Retirement & Financial Planning Report

It is widely expected that Congress will pass a tax cut that includes estate tax breaks, perhaps this year. Even if that happens, though, trusts will continue to be vital for estate planning.


Revocable trusts. In particular, people will continue to use revocable living trusts, so-called because they’re created during the grantor’s lifetime and can be canceled. Assets in revocable living trusts avoid probate, which can be a major issue in some states. Moreover, these trusts make for an easier distribution of assets at death. Even in states where probate isn’t a major issue, having assets in a revocable trust can make for a much smoother transition if the grantor becomes incompetent. In case of incapacity, a doctor may attest that you no longer can handle your own affairs and a successor trustee can step in, with no need for hearings by a court. These trusts will work only if you actually transfer assets into the trust. With a revocable trust you can be the trustee as well as the beneficiary, so you have control over the trust assets, the use of any income, and the right to cancel the trust, if you change your mind.

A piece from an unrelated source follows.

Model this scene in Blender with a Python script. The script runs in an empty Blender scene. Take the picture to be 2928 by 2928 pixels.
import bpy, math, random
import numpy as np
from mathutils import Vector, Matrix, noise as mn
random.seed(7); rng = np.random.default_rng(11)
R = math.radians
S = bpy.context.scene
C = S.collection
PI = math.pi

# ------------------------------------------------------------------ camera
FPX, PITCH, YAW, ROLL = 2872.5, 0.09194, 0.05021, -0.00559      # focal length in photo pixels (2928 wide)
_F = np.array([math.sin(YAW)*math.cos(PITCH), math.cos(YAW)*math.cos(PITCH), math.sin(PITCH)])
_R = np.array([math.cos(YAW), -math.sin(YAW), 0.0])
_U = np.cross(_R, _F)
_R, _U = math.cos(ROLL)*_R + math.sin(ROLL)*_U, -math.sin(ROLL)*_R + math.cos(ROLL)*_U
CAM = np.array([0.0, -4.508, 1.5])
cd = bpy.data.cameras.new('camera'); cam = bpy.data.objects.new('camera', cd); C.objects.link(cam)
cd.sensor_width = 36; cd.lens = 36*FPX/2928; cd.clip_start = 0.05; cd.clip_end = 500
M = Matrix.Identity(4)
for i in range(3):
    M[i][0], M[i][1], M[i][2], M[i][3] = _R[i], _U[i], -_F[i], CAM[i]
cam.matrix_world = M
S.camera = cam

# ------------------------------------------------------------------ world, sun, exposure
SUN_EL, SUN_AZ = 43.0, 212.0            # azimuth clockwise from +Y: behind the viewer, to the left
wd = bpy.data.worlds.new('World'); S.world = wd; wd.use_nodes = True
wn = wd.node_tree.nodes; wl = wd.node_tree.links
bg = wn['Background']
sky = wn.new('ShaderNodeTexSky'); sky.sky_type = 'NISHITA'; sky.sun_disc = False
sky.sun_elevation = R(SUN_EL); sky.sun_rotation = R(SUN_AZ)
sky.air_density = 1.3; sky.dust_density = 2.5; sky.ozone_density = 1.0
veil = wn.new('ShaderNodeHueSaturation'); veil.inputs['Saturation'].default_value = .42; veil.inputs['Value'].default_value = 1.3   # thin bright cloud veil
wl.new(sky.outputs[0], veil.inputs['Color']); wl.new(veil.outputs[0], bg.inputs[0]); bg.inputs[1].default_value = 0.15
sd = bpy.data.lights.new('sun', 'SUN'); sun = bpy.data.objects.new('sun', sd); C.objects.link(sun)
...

Irrevocable trusts. For tax shelter, you need irrevocable trusts. A family trust can be paired with a marital trust. In a basic plan, the family trust holds assets that are passed to the next generation when the first spouse dies. Commonly, it is funded up to the amount of assets that can pass, tax-free, which is $675,000 in 2001. Under current law, that amount will increase to $1 million by 2006. The decedent’s other assets are left to the marital trust.


Because one bequest (family trust) is sheltered by a tax credit and the other bequest (marital trust) is sheltered by an unlimited marital deduction, no estate tax will be due at the first spouse’s death. The surviving spouse is usually named a beneficiary of both trusts, giving her access to all the marital property, if needed. This process is meant to remove some assets from the reach of estate tax while deferring any estate tax that must be paid until the second spouse’s death. But what if the estate tax shelter is increased to, say, $2 million or $3 million, removing most estates from any tax

obligation? Some irrevocable trusts still will make sense. With an inheritance held in trust, children won’t be tempted to squander their money and the surviving spouse can be protected from predators.